(Extracted data entries)
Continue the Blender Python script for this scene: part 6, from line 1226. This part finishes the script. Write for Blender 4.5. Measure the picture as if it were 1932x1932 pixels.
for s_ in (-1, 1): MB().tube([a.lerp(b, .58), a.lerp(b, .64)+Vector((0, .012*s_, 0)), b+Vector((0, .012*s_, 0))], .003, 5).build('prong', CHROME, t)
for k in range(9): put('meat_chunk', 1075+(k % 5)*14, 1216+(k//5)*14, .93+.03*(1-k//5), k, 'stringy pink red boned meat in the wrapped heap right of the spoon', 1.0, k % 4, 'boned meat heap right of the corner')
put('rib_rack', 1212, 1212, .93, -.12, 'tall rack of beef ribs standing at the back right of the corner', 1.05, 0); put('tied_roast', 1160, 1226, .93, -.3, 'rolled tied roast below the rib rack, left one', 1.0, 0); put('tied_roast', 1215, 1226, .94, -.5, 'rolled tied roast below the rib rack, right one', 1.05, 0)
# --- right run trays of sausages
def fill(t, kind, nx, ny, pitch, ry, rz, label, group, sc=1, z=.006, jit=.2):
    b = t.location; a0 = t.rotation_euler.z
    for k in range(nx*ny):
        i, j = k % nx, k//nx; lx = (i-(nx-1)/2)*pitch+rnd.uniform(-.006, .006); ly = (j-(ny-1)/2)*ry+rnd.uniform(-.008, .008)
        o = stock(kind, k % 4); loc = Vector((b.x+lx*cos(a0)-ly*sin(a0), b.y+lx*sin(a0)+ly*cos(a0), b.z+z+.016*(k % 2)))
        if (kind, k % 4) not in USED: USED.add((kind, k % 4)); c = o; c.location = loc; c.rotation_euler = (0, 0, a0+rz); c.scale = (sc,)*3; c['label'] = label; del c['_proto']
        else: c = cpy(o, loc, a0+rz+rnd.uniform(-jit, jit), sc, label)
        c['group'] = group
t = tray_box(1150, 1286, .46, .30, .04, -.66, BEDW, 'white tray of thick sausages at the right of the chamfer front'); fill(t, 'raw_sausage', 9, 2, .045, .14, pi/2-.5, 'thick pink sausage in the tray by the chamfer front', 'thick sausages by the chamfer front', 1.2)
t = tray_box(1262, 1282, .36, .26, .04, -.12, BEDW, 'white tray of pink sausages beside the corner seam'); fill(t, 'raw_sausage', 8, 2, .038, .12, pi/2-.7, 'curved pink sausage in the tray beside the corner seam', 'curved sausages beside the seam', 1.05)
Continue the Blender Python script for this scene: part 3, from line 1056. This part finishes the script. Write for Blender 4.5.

__Task brief__
Retype the material above, line by line, exactly.

__Task answer__
Continue the Blender Python script for this scene: part 6, from line 1226. This part finishes the script. Write for Blender 4.5. Measure the picture as if it were 1932x1932 pixels.
for s_ in (-1, 1): MB().tube([a.lerp(b, .58), a.lerp(b, .64)+Vector((0, .012*s_, 0)), b+Vector((0, .012*s_, 0))], .003, 5).build('prong', CHROME, t)
for k in range(9): put('meat_chunk', 1075+(k % 5)*14, 1216+(k//5)*14, .93+.03*(1-k//5), k, 'stringy pink red boned meat in the wrapped heap right of the spoon', 1.0, k % 4, 'boned meat heap right of the corner')
put('rib_rack', 1212, 1212, .93, -.12, 'tall rack of beef ribs standing at the back right of the corner', 1.05, 0); put('tied_roast', 1160, 1226, .93, -.3, 'rolled tied roast below the rib rack, left one', 1.0, 0); put('tied_roast', 1215, 1226, .94, -.5, 'rolled tied roast below the rib rack, right one', 1.05, 0)
# --- right run trays of sausages
def fill(t, kind, nx, ny, pitch, ry, rz, label, group, sc=1, z=.006, jit=.2):
    b = t.location; a0 = t.rotation_euler.z
    for k in range(nx*ny):
        i, j = k % nx, k//nx; lx = (i-(nx-1)/2)*pitch+rnd.uniform(-.006, .006); ly = (j-(ny-1)/2)*ry+rnd.uniform(-.008, .008)
        o = stock(kind, k % 4); loc = Vector((b.x+lx*cos(a0)-ly*sin(a0), b.y+lx*sin(a0)+ly*cos(a0), b.z+z+.016*(k % 2)))
        if (kind, k % 4) not in USED: USED.add((kind, k % 4)); c = o; c.location = loc; c.rotation_euler = (0, 0, a0+rz); c.scale = (sc,)*3; c['label'] = label; del c['_proto']
        else: c = cpy(o, loc, a0+rz+rnd.uniform(-jit, jit), sc, label)
        c['group'] = group
t = tray_box(1150, 1286, .46, .30, .04, -.66, BEDW, 'white tray of thick sausages at the right of the chamfer front'); fill(t, 'raw_sausage', 9, 2, .045, .14, pi/2-.5, 'thick pink sausage in the tray by the chamfer front', 'thick sausages by the chamfer front', 1.2)
t = tray_box(1262, 1282, .36, .26, .04, -.12, BEDW, 'white tray of pink sausages beside the corner seam'); fill(t, 'raw_sausage', 8, 2, .038, .12, pi/2-.7, 'curved pink sausage in the tray beside the corner seam', 'curved sausages beside the seam', 1.05)
Continue the Blender Python script for this scene: part 3, from line 1056. This part finishes the script. Write for Blender 4.5.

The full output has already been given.